* begin *

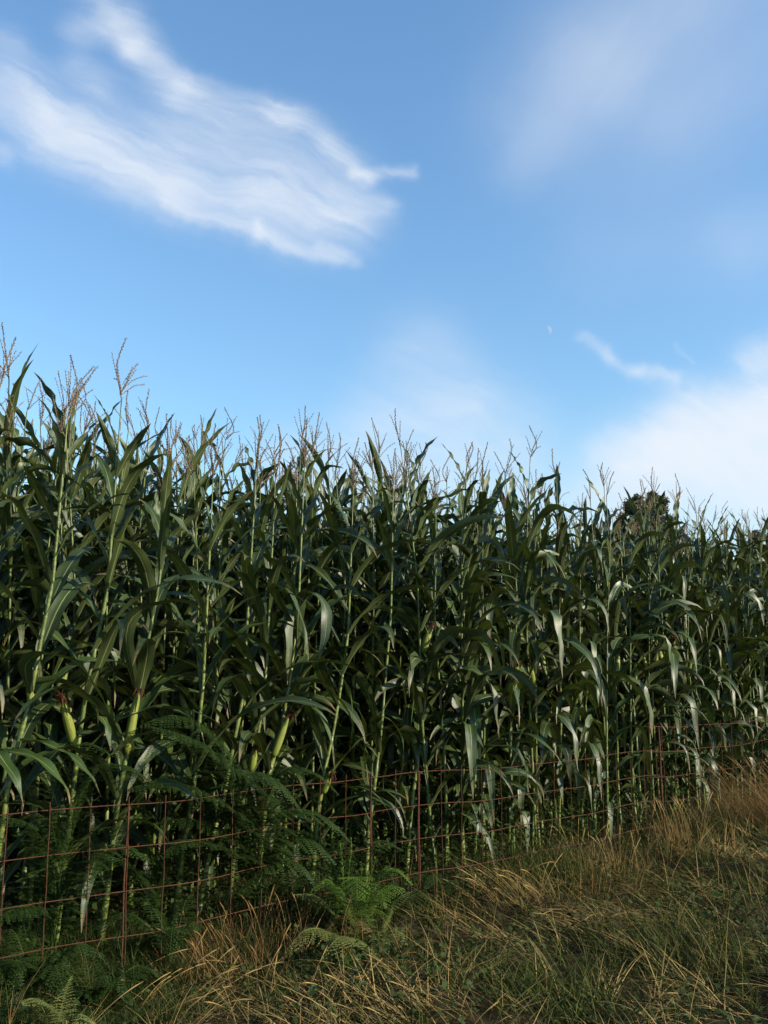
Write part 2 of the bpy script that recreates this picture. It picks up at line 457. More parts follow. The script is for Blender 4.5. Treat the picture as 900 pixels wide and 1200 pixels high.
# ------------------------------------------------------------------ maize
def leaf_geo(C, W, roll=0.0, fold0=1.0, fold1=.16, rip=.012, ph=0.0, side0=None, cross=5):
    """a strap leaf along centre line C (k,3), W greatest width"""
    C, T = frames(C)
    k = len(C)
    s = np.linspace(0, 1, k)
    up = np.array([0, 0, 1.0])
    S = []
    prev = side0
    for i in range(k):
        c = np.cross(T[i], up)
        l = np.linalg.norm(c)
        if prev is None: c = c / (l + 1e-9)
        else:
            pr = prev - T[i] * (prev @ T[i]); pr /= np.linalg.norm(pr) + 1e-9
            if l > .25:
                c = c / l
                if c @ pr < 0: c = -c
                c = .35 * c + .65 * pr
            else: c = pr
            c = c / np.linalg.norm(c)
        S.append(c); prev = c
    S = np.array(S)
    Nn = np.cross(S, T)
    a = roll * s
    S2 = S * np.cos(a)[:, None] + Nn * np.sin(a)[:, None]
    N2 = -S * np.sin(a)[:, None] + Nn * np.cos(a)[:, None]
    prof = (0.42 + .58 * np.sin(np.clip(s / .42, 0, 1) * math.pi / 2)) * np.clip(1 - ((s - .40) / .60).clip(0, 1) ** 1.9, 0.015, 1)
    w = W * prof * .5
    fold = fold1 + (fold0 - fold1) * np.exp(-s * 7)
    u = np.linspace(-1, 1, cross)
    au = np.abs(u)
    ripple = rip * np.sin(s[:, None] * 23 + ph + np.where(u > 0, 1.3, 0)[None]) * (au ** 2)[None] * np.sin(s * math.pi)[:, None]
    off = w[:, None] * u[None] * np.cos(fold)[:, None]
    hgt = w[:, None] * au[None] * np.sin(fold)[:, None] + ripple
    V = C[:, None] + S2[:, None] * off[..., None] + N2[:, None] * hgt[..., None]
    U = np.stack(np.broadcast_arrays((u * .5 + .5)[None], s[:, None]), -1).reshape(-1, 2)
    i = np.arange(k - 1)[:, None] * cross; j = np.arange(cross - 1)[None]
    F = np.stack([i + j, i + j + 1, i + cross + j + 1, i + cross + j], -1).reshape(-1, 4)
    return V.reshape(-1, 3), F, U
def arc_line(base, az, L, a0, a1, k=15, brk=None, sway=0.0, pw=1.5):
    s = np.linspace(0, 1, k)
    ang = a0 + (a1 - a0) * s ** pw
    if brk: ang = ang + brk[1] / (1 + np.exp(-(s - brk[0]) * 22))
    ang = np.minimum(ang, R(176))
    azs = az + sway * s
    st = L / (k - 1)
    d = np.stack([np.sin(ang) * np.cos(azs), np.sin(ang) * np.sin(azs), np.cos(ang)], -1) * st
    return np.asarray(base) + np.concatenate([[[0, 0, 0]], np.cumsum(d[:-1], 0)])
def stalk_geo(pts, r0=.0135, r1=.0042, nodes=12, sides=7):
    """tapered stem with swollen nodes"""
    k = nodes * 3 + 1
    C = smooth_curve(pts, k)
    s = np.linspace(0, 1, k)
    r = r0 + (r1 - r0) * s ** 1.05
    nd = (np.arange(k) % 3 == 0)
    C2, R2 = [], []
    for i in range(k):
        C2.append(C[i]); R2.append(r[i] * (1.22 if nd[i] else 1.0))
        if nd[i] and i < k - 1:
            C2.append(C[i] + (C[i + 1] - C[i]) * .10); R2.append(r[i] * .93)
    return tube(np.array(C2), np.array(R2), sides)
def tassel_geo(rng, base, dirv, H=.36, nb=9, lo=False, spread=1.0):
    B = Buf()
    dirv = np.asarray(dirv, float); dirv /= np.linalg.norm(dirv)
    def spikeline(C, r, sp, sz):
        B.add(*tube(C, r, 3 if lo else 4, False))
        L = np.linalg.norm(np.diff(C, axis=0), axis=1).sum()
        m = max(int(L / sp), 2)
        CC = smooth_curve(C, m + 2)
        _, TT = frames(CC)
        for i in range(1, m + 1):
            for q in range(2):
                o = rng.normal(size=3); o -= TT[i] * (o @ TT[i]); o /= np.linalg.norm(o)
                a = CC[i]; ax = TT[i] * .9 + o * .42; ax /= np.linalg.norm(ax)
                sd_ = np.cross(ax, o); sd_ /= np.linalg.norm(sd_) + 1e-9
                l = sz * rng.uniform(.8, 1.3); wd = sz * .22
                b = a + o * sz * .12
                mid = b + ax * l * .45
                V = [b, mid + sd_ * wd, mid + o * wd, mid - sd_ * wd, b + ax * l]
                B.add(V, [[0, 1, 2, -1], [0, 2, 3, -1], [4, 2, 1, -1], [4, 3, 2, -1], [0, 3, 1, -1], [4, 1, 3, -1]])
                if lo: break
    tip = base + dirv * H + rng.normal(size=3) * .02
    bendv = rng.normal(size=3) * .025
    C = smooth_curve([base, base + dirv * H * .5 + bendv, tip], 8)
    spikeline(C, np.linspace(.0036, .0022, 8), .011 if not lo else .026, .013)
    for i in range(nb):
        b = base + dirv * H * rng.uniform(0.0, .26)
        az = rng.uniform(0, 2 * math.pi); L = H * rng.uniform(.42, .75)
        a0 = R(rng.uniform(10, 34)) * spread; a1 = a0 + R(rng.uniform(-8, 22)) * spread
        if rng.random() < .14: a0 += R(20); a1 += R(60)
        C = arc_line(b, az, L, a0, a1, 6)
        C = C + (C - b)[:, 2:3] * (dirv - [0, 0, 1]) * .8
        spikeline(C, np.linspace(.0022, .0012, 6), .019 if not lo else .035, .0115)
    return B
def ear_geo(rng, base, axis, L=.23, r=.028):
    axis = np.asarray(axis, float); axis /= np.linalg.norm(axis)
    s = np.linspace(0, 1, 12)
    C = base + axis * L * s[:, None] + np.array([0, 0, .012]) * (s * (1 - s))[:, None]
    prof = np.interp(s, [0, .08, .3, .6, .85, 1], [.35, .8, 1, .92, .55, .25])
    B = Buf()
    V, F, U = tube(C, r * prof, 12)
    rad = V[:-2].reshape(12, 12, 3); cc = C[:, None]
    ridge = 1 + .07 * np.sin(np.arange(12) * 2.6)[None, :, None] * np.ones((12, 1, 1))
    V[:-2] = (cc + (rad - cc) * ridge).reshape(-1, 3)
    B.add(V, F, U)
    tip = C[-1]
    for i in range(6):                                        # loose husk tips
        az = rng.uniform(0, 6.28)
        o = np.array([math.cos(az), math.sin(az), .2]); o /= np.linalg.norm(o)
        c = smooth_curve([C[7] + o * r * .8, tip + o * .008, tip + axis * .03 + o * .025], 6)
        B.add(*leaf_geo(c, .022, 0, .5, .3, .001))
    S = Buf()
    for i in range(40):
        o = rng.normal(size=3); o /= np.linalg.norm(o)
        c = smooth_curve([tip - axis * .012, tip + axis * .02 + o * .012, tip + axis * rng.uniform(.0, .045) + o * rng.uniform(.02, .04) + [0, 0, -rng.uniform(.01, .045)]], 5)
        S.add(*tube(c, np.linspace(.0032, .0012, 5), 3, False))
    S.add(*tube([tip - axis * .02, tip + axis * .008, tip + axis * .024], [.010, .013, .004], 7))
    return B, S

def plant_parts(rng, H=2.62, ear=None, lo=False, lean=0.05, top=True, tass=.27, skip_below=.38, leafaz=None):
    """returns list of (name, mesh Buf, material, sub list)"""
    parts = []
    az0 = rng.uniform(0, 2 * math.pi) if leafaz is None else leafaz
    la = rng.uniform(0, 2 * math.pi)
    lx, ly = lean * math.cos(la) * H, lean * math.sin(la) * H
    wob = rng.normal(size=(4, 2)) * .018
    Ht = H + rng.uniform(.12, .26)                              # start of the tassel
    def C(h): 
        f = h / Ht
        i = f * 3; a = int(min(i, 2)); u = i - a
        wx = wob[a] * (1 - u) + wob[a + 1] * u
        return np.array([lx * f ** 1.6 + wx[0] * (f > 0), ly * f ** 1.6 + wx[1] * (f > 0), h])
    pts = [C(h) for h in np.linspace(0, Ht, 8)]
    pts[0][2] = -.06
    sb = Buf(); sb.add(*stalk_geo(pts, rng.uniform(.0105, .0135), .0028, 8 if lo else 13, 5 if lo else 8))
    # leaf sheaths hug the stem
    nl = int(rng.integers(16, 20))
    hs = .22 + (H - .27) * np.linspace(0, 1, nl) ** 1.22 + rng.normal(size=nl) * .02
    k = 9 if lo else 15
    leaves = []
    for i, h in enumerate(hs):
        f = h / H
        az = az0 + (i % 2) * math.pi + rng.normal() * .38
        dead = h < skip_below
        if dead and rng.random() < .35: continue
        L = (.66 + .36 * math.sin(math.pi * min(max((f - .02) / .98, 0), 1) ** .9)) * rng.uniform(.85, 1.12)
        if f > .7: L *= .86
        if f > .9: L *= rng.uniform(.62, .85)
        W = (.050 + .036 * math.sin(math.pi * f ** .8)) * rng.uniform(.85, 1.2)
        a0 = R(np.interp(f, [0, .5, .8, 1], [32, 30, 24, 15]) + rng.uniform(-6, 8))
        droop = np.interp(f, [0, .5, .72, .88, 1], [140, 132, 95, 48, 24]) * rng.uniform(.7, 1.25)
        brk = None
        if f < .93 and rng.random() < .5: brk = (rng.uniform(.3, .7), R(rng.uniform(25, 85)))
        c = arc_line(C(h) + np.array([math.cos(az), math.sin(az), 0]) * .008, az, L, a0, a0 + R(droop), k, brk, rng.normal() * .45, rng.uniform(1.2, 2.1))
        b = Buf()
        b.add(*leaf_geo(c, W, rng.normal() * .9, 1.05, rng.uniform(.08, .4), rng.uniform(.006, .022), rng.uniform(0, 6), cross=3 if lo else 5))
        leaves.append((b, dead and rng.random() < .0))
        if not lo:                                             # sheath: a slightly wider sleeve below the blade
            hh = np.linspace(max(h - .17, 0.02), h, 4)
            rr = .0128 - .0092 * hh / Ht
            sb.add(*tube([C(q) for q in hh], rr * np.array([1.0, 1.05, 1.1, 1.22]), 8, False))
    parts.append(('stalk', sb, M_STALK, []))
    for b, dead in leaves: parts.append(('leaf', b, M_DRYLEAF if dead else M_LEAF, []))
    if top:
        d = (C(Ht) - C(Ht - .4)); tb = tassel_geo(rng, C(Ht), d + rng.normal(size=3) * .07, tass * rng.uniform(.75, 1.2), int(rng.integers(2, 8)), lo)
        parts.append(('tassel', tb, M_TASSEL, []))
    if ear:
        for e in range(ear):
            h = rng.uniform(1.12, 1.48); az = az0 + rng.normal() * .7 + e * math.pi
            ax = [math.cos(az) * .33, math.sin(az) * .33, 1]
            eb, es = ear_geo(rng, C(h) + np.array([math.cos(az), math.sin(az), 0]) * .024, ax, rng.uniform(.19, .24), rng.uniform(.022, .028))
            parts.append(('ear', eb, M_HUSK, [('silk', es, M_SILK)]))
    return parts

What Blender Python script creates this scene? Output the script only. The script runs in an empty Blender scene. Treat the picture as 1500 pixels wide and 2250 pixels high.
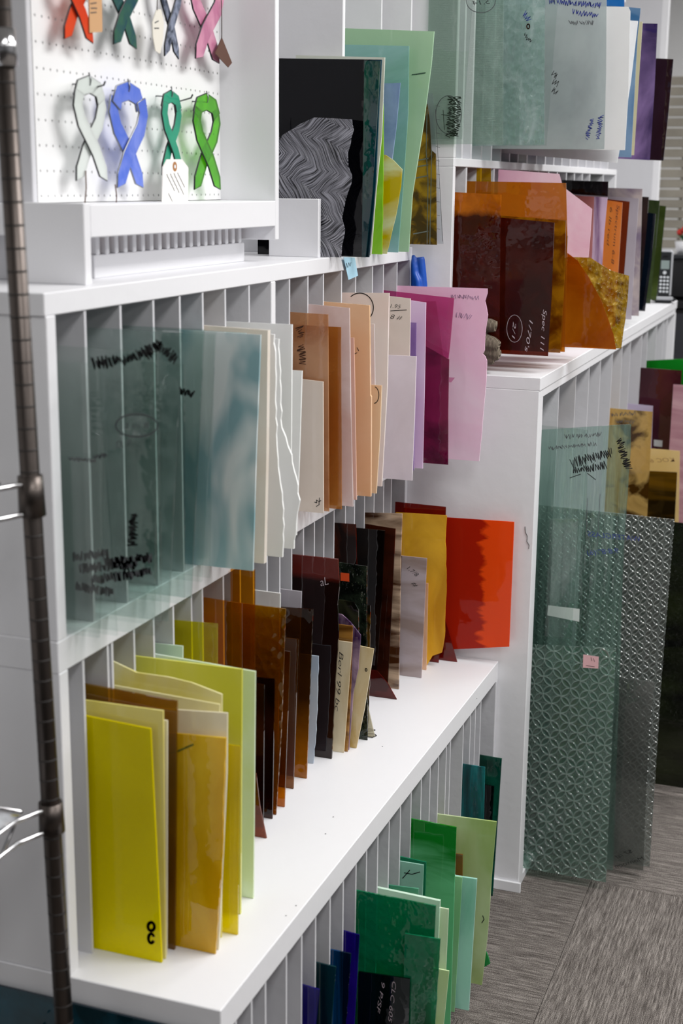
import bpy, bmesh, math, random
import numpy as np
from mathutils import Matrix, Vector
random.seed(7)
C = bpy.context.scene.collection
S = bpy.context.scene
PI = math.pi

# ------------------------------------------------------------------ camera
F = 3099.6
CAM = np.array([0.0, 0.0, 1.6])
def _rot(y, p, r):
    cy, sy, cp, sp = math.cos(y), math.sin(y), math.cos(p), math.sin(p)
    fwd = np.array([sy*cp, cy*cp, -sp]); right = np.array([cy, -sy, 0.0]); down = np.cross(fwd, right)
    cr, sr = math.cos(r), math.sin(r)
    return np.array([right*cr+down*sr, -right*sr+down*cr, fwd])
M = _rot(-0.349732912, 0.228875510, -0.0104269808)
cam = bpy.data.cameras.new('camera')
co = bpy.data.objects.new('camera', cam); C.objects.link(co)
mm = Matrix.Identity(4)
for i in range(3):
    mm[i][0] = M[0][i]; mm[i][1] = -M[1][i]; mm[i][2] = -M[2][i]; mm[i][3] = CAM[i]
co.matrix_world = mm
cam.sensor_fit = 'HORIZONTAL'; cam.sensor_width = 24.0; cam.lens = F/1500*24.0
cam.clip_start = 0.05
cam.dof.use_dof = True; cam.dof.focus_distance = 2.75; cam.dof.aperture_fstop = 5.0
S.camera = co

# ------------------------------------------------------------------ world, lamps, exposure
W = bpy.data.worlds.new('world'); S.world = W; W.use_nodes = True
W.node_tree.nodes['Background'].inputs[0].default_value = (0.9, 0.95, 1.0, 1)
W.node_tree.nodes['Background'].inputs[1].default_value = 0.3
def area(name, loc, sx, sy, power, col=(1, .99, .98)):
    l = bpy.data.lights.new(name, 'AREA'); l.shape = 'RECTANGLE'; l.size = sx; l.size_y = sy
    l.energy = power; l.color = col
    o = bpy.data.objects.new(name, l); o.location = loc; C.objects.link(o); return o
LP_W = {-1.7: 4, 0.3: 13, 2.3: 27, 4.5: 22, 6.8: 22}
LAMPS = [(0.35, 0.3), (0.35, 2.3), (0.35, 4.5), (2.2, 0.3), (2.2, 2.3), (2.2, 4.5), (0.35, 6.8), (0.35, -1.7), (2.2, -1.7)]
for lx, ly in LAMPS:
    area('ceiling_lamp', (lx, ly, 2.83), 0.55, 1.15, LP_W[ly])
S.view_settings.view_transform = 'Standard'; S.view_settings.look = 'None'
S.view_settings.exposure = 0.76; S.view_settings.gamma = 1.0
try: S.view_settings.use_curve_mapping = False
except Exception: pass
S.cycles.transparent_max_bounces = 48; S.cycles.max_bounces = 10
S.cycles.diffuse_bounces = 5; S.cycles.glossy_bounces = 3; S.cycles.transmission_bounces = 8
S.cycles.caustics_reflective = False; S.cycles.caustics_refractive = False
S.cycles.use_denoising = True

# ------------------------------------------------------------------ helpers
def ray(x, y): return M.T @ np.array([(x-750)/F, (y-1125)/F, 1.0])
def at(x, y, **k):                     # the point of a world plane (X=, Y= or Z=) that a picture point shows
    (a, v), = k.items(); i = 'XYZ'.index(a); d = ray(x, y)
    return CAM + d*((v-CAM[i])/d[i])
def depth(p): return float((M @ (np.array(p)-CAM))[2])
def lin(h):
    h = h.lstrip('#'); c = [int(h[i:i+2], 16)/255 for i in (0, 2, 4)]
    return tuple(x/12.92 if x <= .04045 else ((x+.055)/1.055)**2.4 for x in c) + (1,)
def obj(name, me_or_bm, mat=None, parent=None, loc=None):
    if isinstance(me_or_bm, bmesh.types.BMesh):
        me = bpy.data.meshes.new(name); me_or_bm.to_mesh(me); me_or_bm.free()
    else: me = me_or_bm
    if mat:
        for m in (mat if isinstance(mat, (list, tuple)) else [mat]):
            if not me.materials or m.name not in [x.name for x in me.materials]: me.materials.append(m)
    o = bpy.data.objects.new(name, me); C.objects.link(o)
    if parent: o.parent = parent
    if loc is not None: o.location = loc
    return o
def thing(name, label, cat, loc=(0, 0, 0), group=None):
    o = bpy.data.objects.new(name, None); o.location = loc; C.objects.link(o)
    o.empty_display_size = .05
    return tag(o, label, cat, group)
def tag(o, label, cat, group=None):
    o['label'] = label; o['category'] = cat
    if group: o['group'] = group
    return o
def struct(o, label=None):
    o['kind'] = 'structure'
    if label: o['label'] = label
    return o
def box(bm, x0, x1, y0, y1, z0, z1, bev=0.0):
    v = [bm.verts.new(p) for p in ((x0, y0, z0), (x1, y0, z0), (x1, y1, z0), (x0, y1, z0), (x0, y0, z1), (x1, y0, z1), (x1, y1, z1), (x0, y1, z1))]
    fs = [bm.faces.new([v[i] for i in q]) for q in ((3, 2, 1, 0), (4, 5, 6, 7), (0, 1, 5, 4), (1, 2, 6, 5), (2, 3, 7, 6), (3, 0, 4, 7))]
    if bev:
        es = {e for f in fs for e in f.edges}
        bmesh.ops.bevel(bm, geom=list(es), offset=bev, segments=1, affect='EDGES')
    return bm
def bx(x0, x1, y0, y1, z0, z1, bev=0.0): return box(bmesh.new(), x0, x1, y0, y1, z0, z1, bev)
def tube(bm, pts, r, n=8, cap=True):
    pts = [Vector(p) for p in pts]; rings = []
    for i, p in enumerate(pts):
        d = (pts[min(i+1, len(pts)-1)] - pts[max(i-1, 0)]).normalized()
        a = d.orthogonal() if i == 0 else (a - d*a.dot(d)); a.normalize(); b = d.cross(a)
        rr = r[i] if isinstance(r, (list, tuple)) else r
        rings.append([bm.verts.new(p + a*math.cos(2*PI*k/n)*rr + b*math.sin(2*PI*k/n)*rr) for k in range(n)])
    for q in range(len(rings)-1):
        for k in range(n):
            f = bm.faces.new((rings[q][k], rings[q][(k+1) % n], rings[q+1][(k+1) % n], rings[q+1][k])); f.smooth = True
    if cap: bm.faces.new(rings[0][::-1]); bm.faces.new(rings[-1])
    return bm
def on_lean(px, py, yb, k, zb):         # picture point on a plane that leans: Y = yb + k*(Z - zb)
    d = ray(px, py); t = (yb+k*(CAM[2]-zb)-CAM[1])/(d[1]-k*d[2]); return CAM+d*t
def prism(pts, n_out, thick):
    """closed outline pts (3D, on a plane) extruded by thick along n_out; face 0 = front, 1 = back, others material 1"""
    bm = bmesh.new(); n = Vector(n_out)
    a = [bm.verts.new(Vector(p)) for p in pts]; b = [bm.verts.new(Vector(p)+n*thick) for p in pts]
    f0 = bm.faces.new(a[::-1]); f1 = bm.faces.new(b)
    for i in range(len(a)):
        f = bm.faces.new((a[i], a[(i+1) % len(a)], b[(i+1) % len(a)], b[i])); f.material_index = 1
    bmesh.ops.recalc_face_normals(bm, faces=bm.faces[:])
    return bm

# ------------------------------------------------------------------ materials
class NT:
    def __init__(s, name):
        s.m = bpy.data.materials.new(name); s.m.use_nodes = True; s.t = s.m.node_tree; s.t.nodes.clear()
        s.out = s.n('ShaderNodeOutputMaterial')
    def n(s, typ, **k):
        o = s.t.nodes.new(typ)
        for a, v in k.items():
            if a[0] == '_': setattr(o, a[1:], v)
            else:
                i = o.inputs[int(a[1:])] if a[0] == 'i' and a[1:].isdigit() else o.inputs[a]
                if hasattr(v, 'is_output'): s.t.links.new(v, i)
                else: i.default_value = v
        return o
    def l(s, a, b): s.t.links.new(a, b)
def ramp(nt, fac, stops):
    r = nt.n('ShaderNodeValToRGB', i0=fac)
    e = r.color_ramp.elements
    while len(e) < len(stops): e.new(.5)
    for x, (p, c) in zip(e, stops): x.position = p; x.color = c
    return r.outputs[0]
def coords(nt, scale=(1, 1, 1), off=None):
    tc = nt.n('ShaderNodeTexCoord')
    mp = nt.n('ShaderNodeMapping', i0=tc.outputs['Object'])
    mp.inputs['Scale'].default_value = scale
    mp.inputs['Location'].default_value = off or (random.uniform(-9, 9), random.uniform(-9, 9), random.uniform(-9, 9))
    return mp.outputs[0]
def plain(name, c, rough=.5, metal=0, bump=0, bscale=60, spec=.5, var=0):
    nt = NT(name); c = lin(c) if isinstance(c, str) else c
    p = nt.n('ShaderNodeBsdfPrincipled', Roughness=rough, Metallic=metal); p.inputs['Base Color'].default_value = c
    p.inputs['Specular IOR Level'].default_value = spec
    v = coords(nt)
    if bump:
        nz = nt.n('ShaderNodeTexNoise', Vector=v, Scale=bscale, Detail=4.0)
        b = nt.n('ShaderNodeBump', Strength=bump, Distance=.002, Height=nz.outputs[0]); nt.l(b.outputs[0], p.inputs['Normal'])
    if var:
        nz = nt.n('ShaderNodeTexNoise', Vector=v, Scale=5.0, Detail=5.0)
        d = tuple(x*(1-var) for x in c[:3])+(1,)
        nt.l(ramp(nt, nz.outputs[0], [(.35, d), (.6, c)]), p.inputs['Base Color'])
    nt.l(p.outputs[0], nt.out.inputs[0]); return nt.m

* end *

= What is being asked =
Above are the records. Copy only the lines from the one with "What Blender Python" through the one with "S.camera = co", exactly, with no pictures.

= Task solution =
What Blender Python script creates this scene? Output the script only. The script runs in an empty Blender scene. Treat the picture as 1500 pixels wide and 2250 pixels high.
import bpy, bmesh, math, random
import numpy as np
from mathutils import Matrix, Vector
random.seed(7)
C = bpy.context.scene.collection
S = bpy.context.scene
PI = math.pi

# ------------------------------------------------------------------ camera
F = 3099.6
CAM = np.array([0.0, 0.0, 1.6])
def _rot(y, p, r):
    cy, sy, cp, sp = math.cos(y), math.sin(y), math.cos(p), math.sin(p)
    fwd = np.array([sy*cp, cy*cp, -sp]); right = np.array([cy, -sy, 0.0]); down = np.cross(fwd, right)
    cr, sr = math.cos(r), math.sin(r)
    return np.array([right*cr+down*sr, -right*sr+down*cr, fwd])
M = _rot(-0.349732912, 0.228875510, -0.0104269808)
cam = bpy.data.cameras.new('camera')
co = bpy.data.objects.new('camera', cam); C.objects.link(co)
mm = Matrix.Identity(4)
for i in range(3):
    mm[i][0] = M[0][i]; mm[i][1] = -M[1][i]; mm[i][2] = -M[2][i]; mm[i][3] = CAM[i]
co.matrix_world = mm
cam.sensor_fit = 'HORIZONTAL'; cam.sensor_width = 24.0; cam.lens = F/1500*24.0
cam.clip_start = 0.05
cam.dof.use_dof = True; cam.dof.focus_distance = 2.75; cam.dof.aperture_fstop = 5.0
S.camera = co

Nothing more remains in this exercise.